De spuitkanaaltjes van de printkop controleren
U kunt een spuitkanaaltjespatroon laten afdrukken om te
controleren of de spuitkanaaltjes de inkt op de juiste manier
toevoeren. Als de spuitkanaaltjes dit niet goed doen, merkt u dit
aan ontbrekende punten in het patroon.

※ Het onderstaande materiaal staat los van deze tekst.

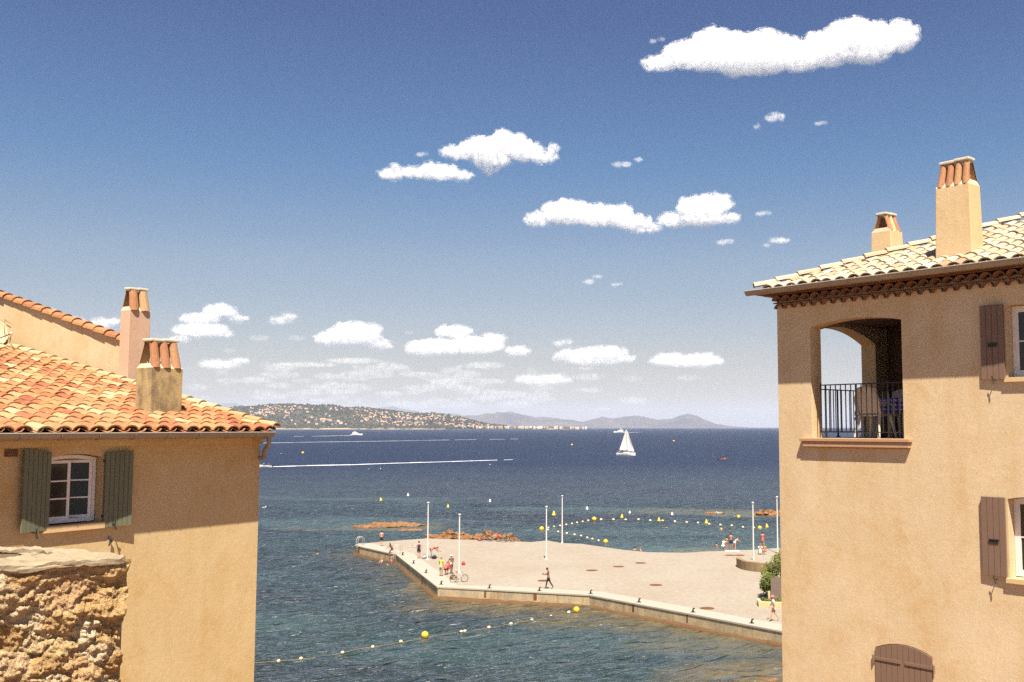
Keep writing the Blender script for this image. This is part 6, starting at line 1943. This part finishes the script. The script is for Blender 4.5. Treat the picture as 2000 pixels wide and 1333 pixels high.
# gulls resting on the water
gp_ = None
for (x, y, s, lab) in ((721, 916.5, 1.0, 'white gull on the water under the long wake, left of a pair'), (743, 916.2, 1.0, 'white gull on the water under the long wake, right of a pair'), (957, 908, 1.1, 'gull on the water right of the speedboat wake'), (1404, 1003, .9, 'white gull beside the flat rock in the bay'), (549, 886, 1.0, 'white gull on the water below the left downpipe'), (516, 992, .9, 'white gull close to the corner of the left house')):
    p = at_z(x, y + 1, 0)
    if gp_ is None:
        gp_ = thing('gull', (0, 0, 0), lab, 'gull', 'white gulls on the water')
        b = MB(); b.blob((0, 0, .12), .34, .15, .15, 3, .05); b.tube([(.26, 0, .16), (.36, 0, .30), (.40, 0, .36)], [.08, .055, .05], 8); b.blob((.41, 0, .37), .07, .055, .055, 2, 0); b.tube([(.46, 0, .36), (.54, 0, .34)], [.018, .006], 6); b.tube([(-.28, 0, .15), (-.50, 0, .18)], [.07, .015], 6); b.build('body', M['hull'], gp_, smooth=True)
        b = MB()
        for s_ in (-1, 1): b.blob((-.06, s_ * .12, .19), .30, .05, .08, 2, .05)
        b.build('wings', M['c_grey'], gp_, smooth=True); o = gp_
    else: o = copy_tree(gp_)
    relabel(o, lab); o.location = p; o.rotation_euler.z = x; o.scale = (s * 1.0,) * 3
# ================================================================ foreground rubble wall
ZT = 14.12
FT = [at_z(x, y, ZT) for x, y in ((-160, 1122), (248, 1087))]
wd_ = (FT[1] - FT[0]); wd_.z = 0; WL = wd_.length; wd_.normalize()
wn = Vector((wd_.y, -wd_.x, 0))
if wn.y > 0: wn = -wn
stone_wall = thing('stone_wall', FT[1] - UP * 3, 'rough rubble stone wall with a pale mortared top in the near left corner', 'stone wall')
def rubble_mat():
    m = N('rubble_face')
    st = m.attr('stone'); jt = m.attr('joint')
    c = m.ramp(st, [(0.0, (0.34, 0.20, 0.09)), (0.2, (0.42, 0.27, 0.125)), (0.42, (0.47, 0.33, 0.165)), (0.62, (0.50, 0.37, 0.21)), (0.8, (0.54, 0.44, 0.29)), (0.93, (0.46, 0.30, 0.16)), (1.0, (0.36, 0.20, 0.11))])
    f = m.noise(9, 6, .75); g = m.noise(28, 5, .75)
    c = m.mix(m.math('MULTIPLY', m.ramp(f, [(.42, (0, 0, 0)), (.66, (1, 1, 1))]), .55), c, (0.40, 0.24, 0.09, 1))
    c = m.mix(m.math('MULTIPLY', jt, .8, True), c, (0.50, 0.37, 0.20, 1))
    c = m.mix(m.math('MULTIPLY', m.ramp(m.noise(4.5, 5, .7), [(.60, (0, 0, 0)), (.74, (1, 1, 1))]), .5), c, (0.17, 0.10, 0.055, 1))
    c = m.mix(1.0, c, m.ramp(g, [(.3, (.70, .70, .70)), (.7, (1.18, 1.18, 1.18))]), 'MULTIPLY')
    m.bump(m.math('ADD', m.noise(30, 5, .7), m.math('MULTIPLY', m.noise(12, 4, .7), 1.6)), 1.0, .035)
    return m.fin(c, .95, .1)
M['rubble_face'] = rubble_mat()
nu, nv = 330, 300
Ut, Vt = np.meshgrid(np.linspace(0, WL, nu), np.linspace(0, 2.4, nv))       # along, down from the top
cu, cv = Ut + .06 * fbm(Ut * 4, Vt * 4, 2.2, 3), Vt * 1.25 + .06 * fbm(Ut * 4, Vt * 4, 8.8, 3)
rs = np.random.default_rng(12)
sp = []
for _ in range(5000):
    q = (rs.uniform(-.2, WL + .2), rs.uniform(-.2, 3.2)); md_ = rs.uniform(.13, .26)
    if all((q[0] - a) ** 2 + ((q[1] - b) * 1.1) ** 2 > max(md_, c) ** 2 * .8 for a, b, c in sp): sp.append((q[0], q[1], md_))
spx = np.array([a for a, b, c in sp]); spy = np.array([b for a, b, c in sp]); spr = np.array([c for a, b, c in sp]); spv = rs.random(len(sp)); sph = rs.uniform(.4, 1, len(sp))
spn = rs.normal(0, .28, (len(sp), 2))
d1 = np.full(cu.shape, 9.); d2 = np.full(cu.shape, 9.); ix = np.zeros(cu.shape, int)
for i in range(len(sp)):
    d = np.hypot(cu - spx[i], (cv - spy[i]) * 1.25) / (spr[i] / .19)
    m1 = d < d1
    d2 = np.where(m1, d1, np.minimum(d2, d)); ix = np.where(m1, i, ix); d1 = np.where(m1, d, d1)
edge = np.clip((d2 - d1) / .055, 0, 1)
joint = 1 - np.clip((d2 - d1) / .03, 0, 1)
bulge = (1 - np.exp(-edge * 2.2)) * .020 * sph[ix] + edge * (spn[ix, 0] * (cu - spx[ix]) + spn[ix, 1] * (cv - spy[ix])) * .42
rough = .036 * fbm(Ut * 4.2, Vt * 6, 1.0, 6, .6) + .030 * np.abs(fbm(Ut * 9, Vt * 14, 5.0, 5, .6))
hgt = bulge + rough
hgt *= np.clip(Vt / .05, .25, 1)
hgt *= 1 - .5 * np.clip((.16 - Vt) / .16, 0, 1)          # mortar lip under the cap
ragged = .035 * fbm(Vt * 6, Vt * 0 + 3, 1.0, 4)
Uf = np.where(Ut > WL - .25, Ut + (ragged) * (Ut - WL + .25) / .25, Ut)
topz = ZT - .015 + .018 * fbm(Ut * 3, Ut * 0, 6., 3)
Zf = topz - Vt
Xf = FT[0].x + wd_.x * Uf + wn.x * hgt; Yf = FT[0].y + wd_.y * Uf + wn.y * hgt
fo = grid_mesh('stone_face', Xf, Yf, Zf, M['rubble_face'], {'stone': spv[ix], 'joint': joint}, smooth=True)
fo.parent = stone_wall; fo.data.transform(Matrix.Translation(-stone_wall.location))
# body of the wall with its return arm, and the mortared top
outer = [at_z(x, y, ZT) for x, y in ((-160, 1123), (247, 1088.5), (243, 1082), (118, 1073), (-160, 1056))]
innr = [at_z(x, y, ZT) for x, y in ((-160, 1066), (84, 1078), (118, 1083), (-160, 1103))]
poly = [Vector((p.x, p.y, 0)) for p in outer + innr]
def inset(p, k): return p
b = MB()
pl = [outer[0] - wn * .10, outer[1] - wn * .10 - wd_ * .03] + outer[2:] + innr
b.prism([Vector((p.x, p.y, 0)) for p in pl], UP * 11.2, UP * (ZT - .03)); b.build('core', M['rubble'], stone_wall)
# top surface, uneven
tpl = [outer[0] - wn * .005, outer[1] - wn * .005] + outer[2:] + innr
top = MB(); top.prism([Vector((p.x, p.y, 0)) for p in tpl], UP * (ZT - .035), UP * ZT)
to = top.build('mortar_top', M['mortar_top'] if 'mortar_top' in M else M['mortar'], stone_wall)
bm = bmesh.new(); bm.from_mesh(to.data)
bmesh.ops.triangulate(bm, faces=bm.faces)
for _ in range(7):
    lo = [e for e in bm.edges if e.calc_length() > .045]
    if not lo: break
    bmesh.ops.subdivide_edges(bm, edges=lo, cuts=1); bmesh.ops.triangulate(bm, faces=bm.faces)
for v in bm.verts:
    q = v.co + stone_wall.location
    n_ = noise.fractal(q * 4.0, 1.0, 2.0, 5)
    v.co.z += .022 * n_ + .016 * noise.noise(q * 17) + .010 * abs(noise.noise(q * 38)) - .022 * max(0, noise.noise(q * 9 + Vector((3, 1, 0))) - .25)
    if v.co.z + stone_wall.location.z < ZT - .02: v.co += Vector((noise.noise(q * 6), noise.noise(q * 6 + Vector((9, 0, 0))), 0)) * .03
    else: v.co += Vector((noise.noise(q * 5), noise.noise(q * 5 + Vector((9, 0, 0))), 0)) * .02
bm.to_mesh(to.data); bm.free()
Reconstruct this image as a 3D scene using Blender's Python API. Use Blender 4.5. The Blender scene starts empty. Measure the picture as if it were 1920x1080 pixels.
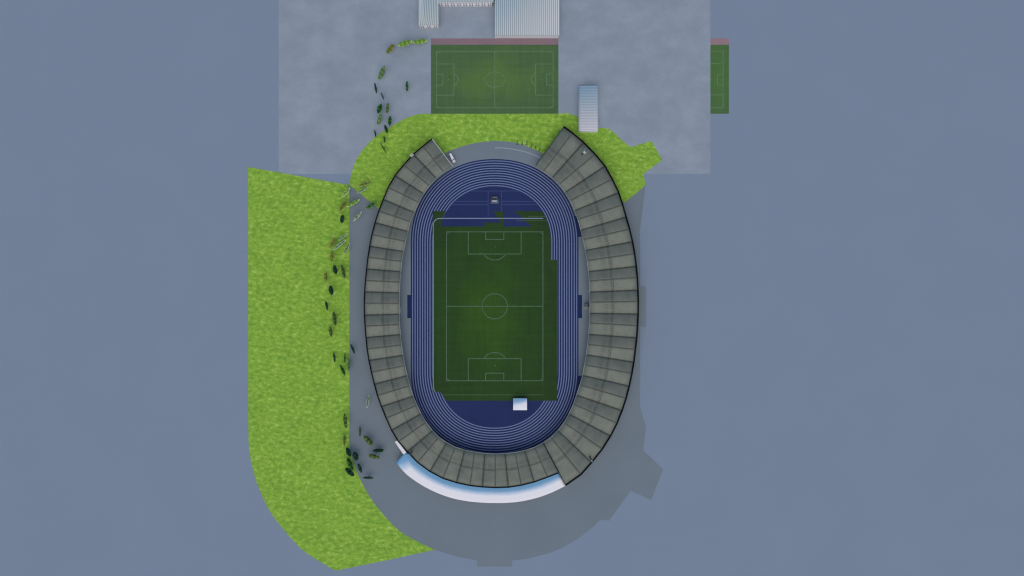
import bpy, bmesh, math, random
from mathutils import Vector, Matrix
random.seed(7)
S = bpy.context.scene
COL = S.collection
H = 500.0            # camera height above the ground
K = 0.375            # metres on the ground per photo pixel
def P(px, py, z=0.0):
    f = K*(H-z)/H
    return Vector(((px-960.0)*f, -(py-540.0)*f, z))

# ------------------------------------------------------------------ materials
E = (1.0, 1.0, 1.0)
LIGHT = (0.87, 0.925, 1.0)
def lin(c):
    c = c/255.0
    return c/12.92 if c <= 0.04045 else ((c+0.055)/1.055)**2.4
def A(rgb):
    return tuple(max(0.003, min(0.9, lin(v)/e)) for v, e in zip(rgb, LIGHT)) + (1.0,)

def new_mat(name, rough=0.85, spec=0.25):
    m = bpy.data.materials.new(name); m.use_nodes = True
    nt = m.node_tree; b = nt.nodes['Principled BSDF']
    b.inputs['Roughness'].default_value = rough
    b.inputs['Specular IOR Level'].default_value = spec
    return m, nt, b
def nd(nt, t, **kw):
    n = nt.nodes.new(t)
    for k, v in kw.items():
        if k in n.inputs: n.inputs[k].default_value = v
        else: setattr(n, k, v)
    return n
def obj_coord(nt, scale=(1,1,1)):
    tc = nt.nodes.new('ShaderNodeTexCoord'); mp = nt.nodes.new('ShaderNodeMapping')
    mp.inputs['Scale'].default_value = scale
    nt.links.new(tc.outputs['Object'], mp.inputs['Vector'])
    return mp.outputs['Vector']
def noise(nt, vec, scale, detail=3, rough=0.55):
    n = nt.nodes.new('ShaderNodeTexNoise')
    n.inputs['Scale'].default_value = scale; n.inputs['Detail'].default_value = detail
    n.inputs['Roughness'].default_value = rough
    nt.links.new(vec, n.inputs['Vector'])
    return n.outputs['Fac']
def ramp(nt, fac, stops):
    r = nt.nodes.new('ShaderNodeValToRGB')
    el = r.color_ramp.elements
    while len(el) > 1: el.remove(el[0])
    el[0].position = stops[0][0]; el[0].color = stops[0][1]
    for p, c in stops[1:]:
        e = el.new(p); e.color = c
    nt.links.new(fac, r.inputs['Fac'])
    return r.outputs['Color']
def mixc(nt, fac, a, b, mode='MIX'):
    m = nt.nodes.new('ShaderNodeMix'); m.data_type = 'RGBA'; m.blend_type = mode
    for sock, v in ((0, fac), (6, a), (7, b)):
        if isinstance(v, (int, float)): m.inputs[sock].default_value = v
        elif isinstance(v, tuple): m.inputs[sock].default_value = v
        else: nt.links.new(v, m.inputs[sock])
    return m.outputs[2]
def noisy(name, c1, c2, scale, stretch=(1,1,1), rough=0.85, spec=0.2, lo=0.35, hi=0.65, detail=4, bump=0.0):
    m, nt, b = new_mat(name, rough, spec)
    v = obj_coord(nt, stretch)
    f = noise(nt, v, scale, detail)
    c = ramp(nt, f, [(lo, A(c1)), (hi, A(c2))])
    nt.links.new(c, b.inputs['Base Color'])
    if bump:
        bp = nt.nodes.new('ShaderNodeBump'); bp.inputs['Strength'].default_value = bump
        bp.inputs['Distance'].default_value = 0.4
        nt.links.new(f, bp.inputs['Height']); nt.links.new(bp.outputs['Normal'], b.inputs['Normal'])
    return m
def plain(name, c, rough=0.7, spec=0.25, var=5, scale=0.6):
    return noisy(name, tuple(max(0, x-var) for x in c), tuple(min(255, x+var) for x in c), scale, rough=rough, spec=spec)

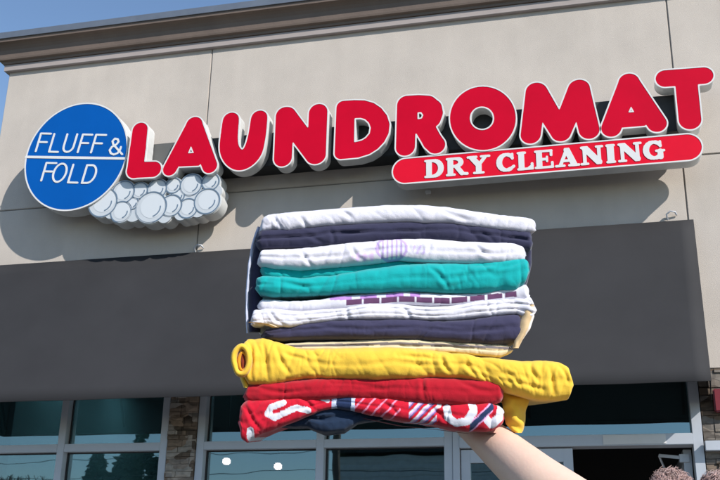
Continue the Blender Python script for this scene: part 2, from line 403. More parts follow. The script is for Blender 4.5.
def pend_light(px, py, dist, lab):
    p = A(px, py, dist)
    t_ = empty('hanging_light', tuple(p), lab, 'hanging light', 'lit square lights inside the shop')
    MB().box(p[0]-.027, p[0]+.027, p[1]-.03, p[1]+.03, p[2]-.025, p[2]+.025).build('lamp_shade', M_lamp2, t_, bevel=.01)
    MB().box(p[0]-.006, p[0]+.006, p[1]-.006, p[1]+.006, p[2]+.051, 3.4).build('cord', M_dark, t_)
for lx in (-4.0, -2.6):  # unseen glowing panels added to brighten the room behind the glass
    for ly in (.9, 1.9):
        t_ = empty('fill_ceiling_light', (lx, ly, 3.38), 'added rectangular fill panel on the ceiling inside the shop', 'ceiling light', 'added fill panels in the shop')
        MB().box(lx-.32, lx+.32, ly-.17, ly+.17, 3.366, 3.399).build('housing', M_white, t_)
        MB().box(lx-.3, lx+.3, ly-.15, ly+.15, 3.355, 3.3655).build('diffuser', M_fill, t_)
pend_light(226.5, 461.5, 8.0, 'left of two lit square lights seen through the window below the red shirt')
pend_light(278, 466.5, 8.0, 'right of two lit square lights seen through the window below the red shirt')

# ------------------------------------------------------------------ awning
q = .64
at0 = W(693.5, 220, .02); ab0 = W(711.5, 381.5, q)
at1 = W(250, 248.5, .02); ab1 = W(110, 398.5, q)
zt = (at0[1]+at1[1])/2; zbm_ = (ab0[1]+ab1[1])/2
print('awning', at0, at1, ab0, ab1)
aw = empty('awning', ((XL+at0[0])/2, 0, zbm_), 'long flat charcoal fabric awning above the shop windows', 'awning')
xa0 = -4.86
NX, NZ = 60, 12
mb = MB()
for i in range(NX+1):
    for j in range(NZ+1):
        u = i/NX; v_ = j/NZ
        x = xa0+(at0[0]*(1-v_)+ab0[0]*v_-xa0)*u
        rib = abs(math.sin(u*math.pi*5))
        y = -.02-(q-.02)*v_ + .004*rib*math.sin(v_*math.pi) + .002*noise.noise((x*2, v_*3, 0))
        mb.v.append((x, y, zt+(zbm_-zt)*v_+.0015*math.sin(u*40)*v_))
for i in range(NX):
    for j in range(NZ):
        a = i*(NZ+1)+j; mb.f.append([a, a+NZ+1, a+NZ+2, a+1])
o = mb.build('fabric', M_awn, aw, smooth=True)
md = o.modifiers.new('t', 'SOLIDIFY'); md.thickness = .004; md.offset = 0
e = bpy.data.objects
for xt, xb in ((xa0, xa0), (at0[0]-.002, ab0[0]-.002)):
    MB().v if 0 else None
    s = MB(); s.v = [(xt, -.02, zt-.004), (xt, -.02, zbm_), (xb, -q, zbm_)]; s.v += [(x_-.003, y_, z_) for x_, y_, z_ in s.v]
    s.f = [[0,1,2],[3,5,4],[0,3,4,1],[1,4,5,2],[2,5,3,0]]
    s.build('side_panel', M_awn, aw)
fr = MB().bar((xa0+.02, -q+.03, zbm_+.03), (ab0[0]-.03, -q+.03, zbm_+.03), .022)
for k in range(6):
    x = xa0+.05+(ab0[0]-xa0-.12)*k/5
    fr.bar((x, -.07, zt-.16), (x, -q+.05, zbm_+.05), .02)
fr.build('support_frame', M_dark, aw)
li = MB(); li.v = [(xa0+.01, -.008, zt-.06), (at0[0]-.02, .0-.008, zt-.06), (ab0[0]-.02, -q+.030, zbm_+.006), (xa0+.01, -q+.030, zbm_+.006)]
li.v += [(x_, y_+.003, z_) for x_, y_, z_ in li.v]; li.f = [[0,1,2,3],[7,6,5,4],[0,4,5,1],[1,5,6,2],[2,6,7,3],[3,7,4,0]]
li.build('lining', mat('awning_lining', (.07, .085, .09, 1), .9), aw)
# mounting hooks on top edge
def hook(px, py, lab):
    x, z = W(px, py, .02)
    m_ = MB().tube([(x-.03, -.012, z-.02), (x-.035, -.03, z+.01), (x-.01, -.035, z+.03), (x+.02, -.03, z+.025), (x+.03, -.012, z+.01)], .006, 8)
    tag(m_.build('wall_hook', M_frame, None, smooth=True), lab, 'hook')
hook(672, 216, 'small metal hook on the wall above the right end of the awning')
hook(199, 249, 'small metal hook on the wall above the awning, beneath the bubbles')
sm = W(428, 192, .02)
tag(MB().box(sm[0]-.02, sm[0]+.02, -.03, -.0005, sm[1]-.012, sm[1]+.012).build('wall_bracket', M_white, None, bevel=.004), 'small pale bracket on the shadowed wall under the dry cleaning strip', 'bracket')

# ------------------------------------------------------------------ sign
DL = .28
def letter(name, origin, sc, strokes, polys, holes, label, subs=None, border=.010):
    ox, oy = origin
    def T(x, y): return W(ox+x/sc, oy+y/sc, DL)
    pts = []; prm = []
    for a in strokes:
        if len(a) > 4:
            a = [tuple(.5*((2*p1[i])+(-p0[i]+p2[i])*t+(2*p0[i]-5*p1[i]+4*p2[i]-p3[i])*t*t+(-p0[i]+3*p1[i]-3*p2[i]+p3[i])*t**3) for i in range(3))
                 for p0, p1, p2, p3 in zip([a[0]]+a[:-2], a[:-1], a[1:], a[2:]+[a[-1]]) for t in (0, .25, .5, .75)]+[a[-1]]
        for s0, s1 in zip(a, a[1:]):
            p0 = T(s0[0], s0[1]); p1 = T(s1[0], s1[1])
            def rad(s): 
                c = T(s[0], s[1]); e1 = T(s[0]+s[2], s[1]); e2 = T(s[0], s[1]+s[2])
                return .5*(math.dist(c, e1)+math.dist(c, e2))
            prm.append((p0, p1, rad(s0), rad(s1))); pts += [p0, p1]
    pl = []
    for P, r in polys:
        Q = [T(*p) for p in P]; pl.append((Q, math.dist(T(*P[0]), T(P[0][0]+r, P[0][1])) if r else 0)); pts += Q
    x0 = min(p[0] for p in pts)-.2; x1 = max(p[0] for p in pts)+.2; z0 = min(p[1] for p in pts)-.2; z1 = max(p[1] for p in pts)+.2
    X, Z = grid(x0, x1, z0, z1, .005)
    Fd = np.full(X.shape, 9.)
    k = .006
    for a in prm: 
        d = seg_sdf(X, Z, *a); h = np.clip(.5+.5*(Fd-d)/k, 0, 1); Fd = Fd*(1-h)+d*h-k*h*(1-h)
    for Q, r in pl: Fd = np.minimum(Fd, poly_sdf(X, Z, Q, r))
    for P, r in holes:
        Q = [T(*p) for p in P]; rr = math.dist(T(*P[0]), T(P[0][0]+r, P[0][1])) if r else 0
        Fd = np.maximum(Fd, -poly_sdf(X, Z, Q, rr))
    Fd = Fd-.003
    c = ((x0+x1)/2, -.15, z0+.2)
    t = empty('channel_letter', c, label, 'sign letter', 'red channel letters of the laundromat sign')
    slab('face', contour(Fd, X, Z, 0), -DL, .012, M_red, t)
    inner = contour(Fd, X, Z, .0005); outer = contour(Fd, X, Z, border)
    slab('trim_cap', outer+[l for l in inner], -DL-.002, .014, M_white, t)
    o1 = contour(Fd, X, Z, border-.003); 
    slab('return', o1, -DL+.0125, DL-.1835, M_ret, t)
    return t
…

Voer de onderstaande
stappen uit om een spuitkanaaltjespatroon af te drukken.
Opmerking:
❏ Als u vóór elke afdruktaak een automatische spuitkanaaltjescontrole
wilt uitvoeren, selecteert u AAN voor AUTOM. SCHOONMAKEN
en AAN voor AUTOM. CONTR. SP.KAN.
❏ Controleer voordat u uw gegevens afdrukt eerst of het
spuitkanaaltjespatroon goed wordt afgedrukt.
1. Zorg ervoor dat er papier in de printer is geladen.
2. Druk op de menuknop r om de menumodus te openen.